**Prompt:** Copy everything in the data below exactly except the pictures.

**Data block:**

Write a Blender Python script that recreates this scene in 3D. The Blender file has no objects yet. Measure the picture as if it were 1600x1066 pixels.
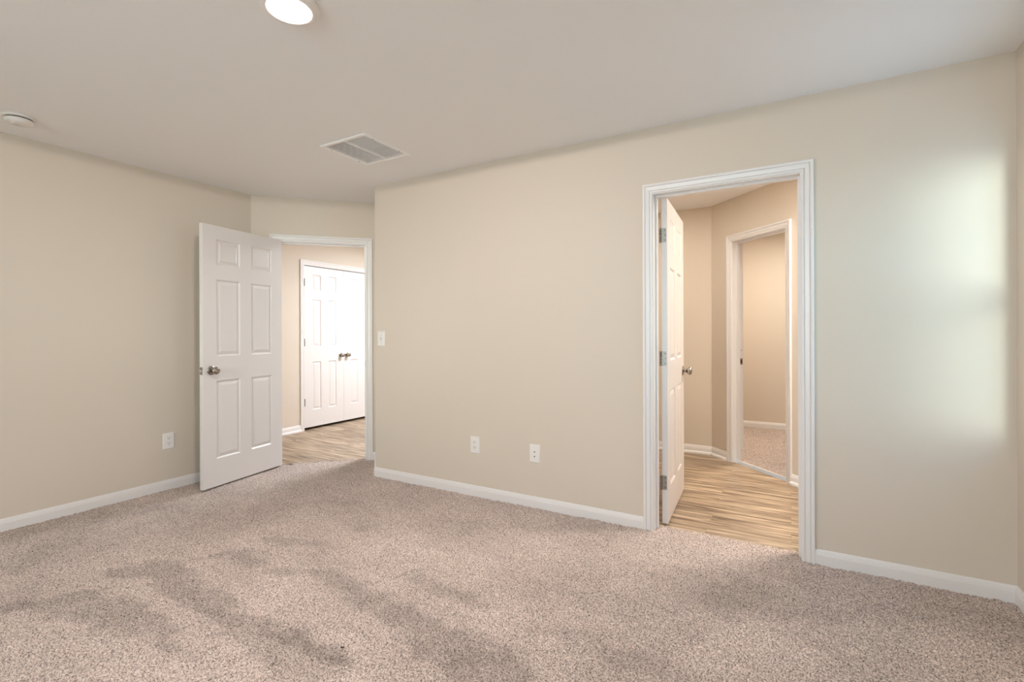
import bpy, math, random
import numpy as np
from mathutils import Matrix, Vector

random.seed(4)
RNG = np.random.default_rng(11)
SC = bpy.context.scene
COL = SC.collection
PI = math.pi

# ------------------------------------------------------------------ camera
EYE, FOCAL, HORIZON, YAW, ROLL = 1.200, 757.35, 520.15, 0.52163, -0.0035
cam_data = bpy.data.cameras.new('camera')
cam = bpy.data.objects.new('camera', cam_data)
COL.objects.link(cam)
right = Vector((math.cos(YAW), math.sin(YAW), 0))
fwd = Vector((-math.sin(YAW), math.cos(YAW), 0))
up = Vector((0, 0, 1))
r2 = right * math.cos(ROLL) + up * math.sin(ROLL)
u2 = up * math.cos(ROLL) - right * math.sin(ROLL)
M = Matrix.Identity(4)
for i in range(3):
    M[i][0], M[i][1], M[i][2] = r2[i], u2[i], -fwd[i]
M[2][3] = EYE
cam.matrix_world = M
cam_data.sensor_width = 36.0
cam_data.lens = FOCAL / 1600 * 36.0
cam_data.shift_y = -(533 - HORIZON) / 1600
cam_data.clip_start = 0.02
SC.camera = cam

# ------------------------------------------------------------------ world, colour, lamps
SC.view_settings.view_transform = 'Standard'
SC.view_settings.look = 'None'
SC.view_settings.gamma = 1
SC.view_settings.use_curve_mapping = False
SC.view_settings.exposure = 0.0
world = bpy.data.worlds.new('sky')
SC.world = world
world.use_nodes = True
_n, _l = world.node_tree.nodes, world.node_tree.links
bg = _n['Background']
bg.inputs[1].default_value = 6.2
_tc = _n.new('ShaderNodeTexCoord')
_sx = _n.new('ShaderNodeSeparateXYZ')
_cr = _n.new('ShaderNodeValToRGB')
_mr = _n.new('ShaderNodeMapRange')
_mr.inputs['From Min'].default_value = -1.0
_l.new(_tc.outputs['Generated'], _sx.inputs[0])
_l.new(_sx.outputs['Z'], _mr.inputs['Value'])
_l.new(_mr.outputs['Result'], _cr.inputs['Fac'])
_l.new(_cr.outputs['Color'], bg.inputs[0])
_e = _cr.color_ramp.elements          # ground, bright trees and haze at the horizon, sky overhead
_e[0].position = 0.20; _e[0].color = (0.24, 0.35, 0.46, 1)
_e[1].position = 0.75; _e[1].color = (0.18, 0.33, 0.52, 1)
for _p, _c in ((0.40, (0.20, 0.33, 0.36)), (0.46, (0.47, 0.79, 0.92)), (0.56, (0.48, 0.79, 0.98))):
    _k = _e.new(_p); _k.color = (*_c, 1)
SC.cycles.use_denoising = True
SC.cycles.max_bounces = 12
SC.cycles.diffuse_bounces = 8
SC.cycles.transparent_max_bounces = 12
SC.cycles.sample_clamp_indirect = 8.0


def area_light(name, loc, rot, sx, sy, power, color, portal=False, shape='RECTANGLE', spread=PI):
    d = bpy.data.lights.new(name, 'AREA')
    d.shape = shape
    d.size = sx
    if shape in ('RECTANGLE', 'ELLIPSE'):
        d.size_y = sy
    d.energy = power
    d.color = color
    d.spread = spread
    o = bpy.data.objects.new(name, d)
    COL.objects.link(o)
    o.location = loc
    o.rotation_euler = rot
    if portal:
        d.cycles.is_portal = True
    return o


H = 2.44                 # ceiling
D = 2.972                # plane of the long wall
L = 4.1855               # left wall at x = -L
R = 0.868                # right wall
FY = -2.4                # wall behind the camera
WOOD_Z = -0.012

# daylight through the windows (openings listed as y0, y1, z0, z1 on the right wall; x0, x1 for the unseen ones added behind the camera)
WIN_RIGHT = [(1.970, 2.884, 0.68, 2.06)]
WIN_FILL = [(-2.25, -1.32, 0.80, 2.18), (-1.22, -0.29, 0.80, 2.18)]
for (a, b, c, d) in WIN_RIGHT:
    area_light('window_portal', (R + 0.16, (a + b) / 2, (c + d) / 2), (0, PI / 2, 0), d - c, b - a, 1, (1, 1, 1), True)
# room fill light shining in through two added, unseen windows behind the camera
for (a, b, c, d) in WIN_FILL:
    area_light('window_fill', ((a + b) / 2, FY - 0.20, (c + d) / 2), (PI / 2, 0, 0), b - a, d - c, 50, (0.88, 1.0, 0.99))
# bright hazy glow low in the sky, slanting in through the right window onto the long wall
_sd = bpy.data.lights.new('haze_glow', 'SUN')
_sd.energy = 1.75
_sd.angle = math.radians(19)
_sd.color = (0.91, 1.0, 0.84)
_so = bpy.data.objects.new('haze_glow', _sd)
COL.objects.link(_so)
_dir = Vector((-math.cos(math.radians(66)), math.sin(math.radians(66)), -math.tan(math.radians(3))))
_so.rotation_euler = _dir.to_track_quat('-Z', 'Y').to_euler()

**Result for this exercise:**
Write a Blender Python script that recreates this scene in 3D. The Blender file has no objects yet. Measure the picture as if it were 1600x1066 pixels.
import bpy, math, random
import numpy as np
from mathutils import Matrix, Vector

random.seed(4)
RNG = np.random.default_rng(11)
SC = bpy.context.scene
COL = SC.collection
PI = math.pi

# ------------------------------------------------------------------ camera
EYE, FOCAL, HORIZON, YAW, ROLL = 1.200, 757.35, 520.15, 0.52163, -0.0035
cam_data = bpy.data.cameras.new('camera')
cam = bpy.data.objects.new('camera', cam_data)
COL.objects.link(cam)
right = Vector((math.cos(YAW), math.sin(YAW), 0))
fwd = Vector((-math.sin(YAW), math.cos(YAW), 0))
up = Vector((0, 0, 1))
r2 = right * math.cos(ROLL) + up * math.sin(ROLL)
u2 = up * math.cos(ROLL) - right * math.sin(ROLL)
M = Matrix.Identity(4)
for i in range(3):
    M[i][0], M[i][1], M[i][2] = r2[i], u2[i], -fwd[i]
M[2][3] = EYE
cam.matrix_world = M
cam_data.sensor_width = 36.0
cam_data.lens = FOCAL / 1600 * 36.0
cam_data.shift_y = -(533 - HORIZON) / 1600
cam_data.clip_start = 0.02
SC.camera = cam

# ------------------------------------------------------------------ world, colour, lamps
SC.view_settings.view_transform = 'Standard'
SC.view_settings.look = 'None'
SC.view_settings.gamma = 1
SC.view_settings.use_curve_mapping = False
SC.view_settings.exposure = 0.0
world = bpy.data.worlds.new('sky')
SC.world = world
world.use_nodes = True
_n, _l = world.node_tree.nodes, world.node_tree.links
bg = _n['Background']
bg.inputs[1].default_value = 6.2
_tc = _n.new('ShaderNodeTexCoord')
_sx = _n.new('ShaderNodeSeparateXYZ')
_cr = _n.new('ShaderNodeValToRGB')
_mr = _n.new('ShaderNodeMapRange')
_mr.inputs['From Min'].default_value = -1.0
_l.new(_tc.outputs['Generated'], _sx.inputs[0])
_l.new(_sx.outputs['Z'], _mr.inputs['Value'])
_l.new(_mr.outputs['Result'], _cr.inputs['Fac'])
_l.new(_cr.outputs['Color'], bg.inputs[0])
_e = _cr.color_ramp.elements          # ground, bright trees and haze at the horizon, sky overhead
_e[0].position = 0.20; _e[0].color = (0.24, 0.35, 0.46, 1)
_e[1].position = 0.75; _e[1].color = (0.18, 0.33, 0.52, 1)
for _p, _c in ((0.40, (0.20, 0.33, 0.36)), (0.46, (0.47, 0.79, 0.92)), (0.56, (0.48, 0.79, 0.98))):
    _k = _e.new(_p); _k.color = (*_c, 1)
SC.cycles.use_denoising = True
SC.cycles.max_bounces = 12
SC.cycles.diffuse_bounces = 8
SC.cycles.transparent_max_bounces = 12
SC.cycles.sample_clamp_indirect = 8.0


def area_light(name, loc, rot, sx, sy, power, color, portal=False, shape='RECTANGLE', spread=PI):
    d = bpy.data.lights.new(name, 'AREA')
    d.shape = shape
    d.size = sx
    if shape in ('RECTANGLE', 'ELLIPSE'):
        d.size_y = sy
    d.energy = power
    d.color = color
    d.spread = spread
    o = bpy.data.objects.new(name, d)
    COL.objects.link(o)
    o.location = loc
    o.rotation_euler = rot
    if portal:
        d.cycles.is_portal = True
    return o


H = 2.44                 # ceiling
D = 2.972                # plane of the long wall
L = 4.1855               # left wall at x = -L
R = 0.868                # right wall
FY = -2.4                # wall behind the camera
WOOD_Z = -0.012

# daylight through the windows (openings listed as y0, y1, z0, z1 on the right wall; x0, x1 for the unseen ones added behind the camera)
WIN_RIGHT = [(1.970, 2.884, 0.68, 2.06)]
WIN_FILL = [(-2.25, -1.32, 0.80, 2.18), (-1.22, -0.29, 0.80, 2.18)]
for (a, b, c, d) in WIN_RIGHT:
    area_light('window_portal', (R + 0.16, (a + b) / 2, (c + d) / 2), (0, PI / 2, 0), d - c, b - a, 1, (1, 1, 1), True)
# room fill light shining in through two added, unseen windows behind the camera
for (a, b, c, d) in WIN_FILL:
    area_light('window_fill', ((a + b) / 2, FY - 0.20, (c + d) / 2), (PI / 2, 0, 0), b - a, d - c, 50, (0.88, 1.0, 0.99))
# bright hazy glow low in the sky, slanting in through the right window onto the long wall
_sd = bpy.data.lights.new('haze_glow', 'SUN')
_sd.energy = 1.75
_sd.angle = math.radians(19)
_sd.color = (0.91, 1.0, 0.84)
_so = bpy.data.objects.new('haze_glow', _sd)
COL.objects.link(_so)
_dir = Vector((-math.cos(math.radians(66)), math.sin(math.radians(66)), -math.tan(math.radians(3))))
_so.rotation_euler = _dir.to_track_quat('-Z', 'Y').to_euler()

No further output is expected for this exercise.